Judge Deciding Whether Trump Can Appear On The Ballot

[The White House, Public domain, via Wikimedia Commons]

The case that the election in 2020 was not stolen may be the fact that Democrats are arguing that the election in 2024 should be stolen, and the first attempt at the theft is happening in Colorado. There, based on a spurious argument that the mobbing of the Capitol on January 6, 2021, was both led by Donald Trump and akin to southern secession and the launching of the Civil War, a trial has begun to keep the 45th president from the ballot. 

The New York Times reports that Sarah B. Wallace, the state district court judge presiding over the case, rejected multiple requests from Mr. Trump and from the Colorado Republican State Central Committee in recent weeks to dismiss the case without a trial.

In an opening statement on Monday, Eric Olson, a lawyer for the plaintiffs, said his team would argue that January 6 was “an insurrection against the Constitution” and that Mr. Trump engaged in that insurrection.

Mr. Olson ran through the familiar account of Mr. Trump’s speech to his supporters on the morning of January 6 and the storming of the Capitol that followed. He reminded the court that Mr. Trump did not call off the mob for hours.

“We are here because Trump claims, after all that, he has the right to be president again,” he said. “But our Constitution, our shared charter of our nation, says he cannot do so.”

The entire case for blocking Trump from the ballot rather than trying to defeat him in the election revolves around a few law professors turned liberal activists who want judges to decide our elections rather than voters.

New Conservative Post reported earlier in the year that former federal judge J. Michael Luttig and leftwing professor of constitutional law at Harvard, Laurence H. Tribe, laid out the framework for how Democrats may attempt to block Donald Trump from being on the ballot in 2024, even if he wins the Republican nomination.

Based on the 14th Amendment’s prohibition of those “engaged in insurrection or rebellion” against the Constitution from holding an official office again, the pair writes in The Atlantic that the two indictments related to the 2020 election brought against former President Trump should lead to his disqualification, regardless of whether or not he’s found guilty. 

Remember, these are the people who claim that they are “defending democracy.” 

Trump’s team also unsuccessfully sought for the case to be moved from state court in Colorado to federal court, but the leftwing judge presiding over the case refused. 

That move should not be surprising, however. The judge has refused a recuse herself from the case as it was revealed she gave a donation to an anti-Trump group was formed, per its own website, “shortly after Colorado Republicans refused to condemn the political extremists who stormed the United States Capitol on January 6, 2021.”
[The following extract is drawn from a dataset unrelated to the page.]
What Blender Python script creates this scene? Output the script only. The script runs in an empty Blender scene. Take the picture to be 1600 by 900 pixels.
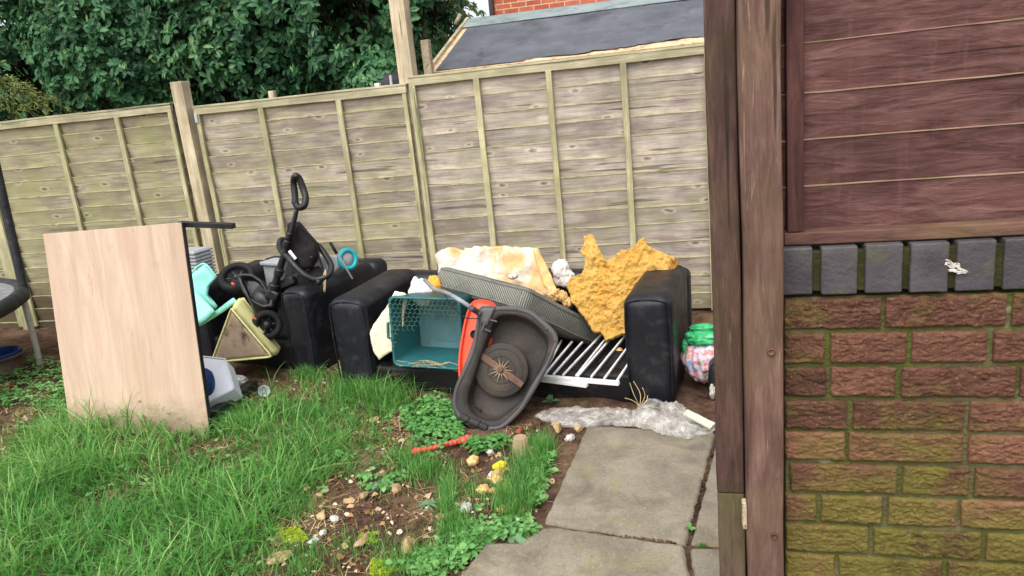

“Topics for this week’s hearing include the history and application of Section 3 of the 14th Amendment, if the section is self-executing, if it applies to presidents, the meaning of “engaged” and “insurrection” as used in the section and how often and on what basis does the secretary of state exclude candidates based on constitutional deficiencies, among other items,” ABC News reported.

Trump’s lawyers have stated that Trump will not be testifying. Wallace had previously denied a motion to depose Trump, which would have allowed his testimony to be presented during the hearing.

After this week’s hearing, both parties will come back to court to deliver closing arguments on November 15. The judge has stated she will issue a ruling within the 48 hours that follow.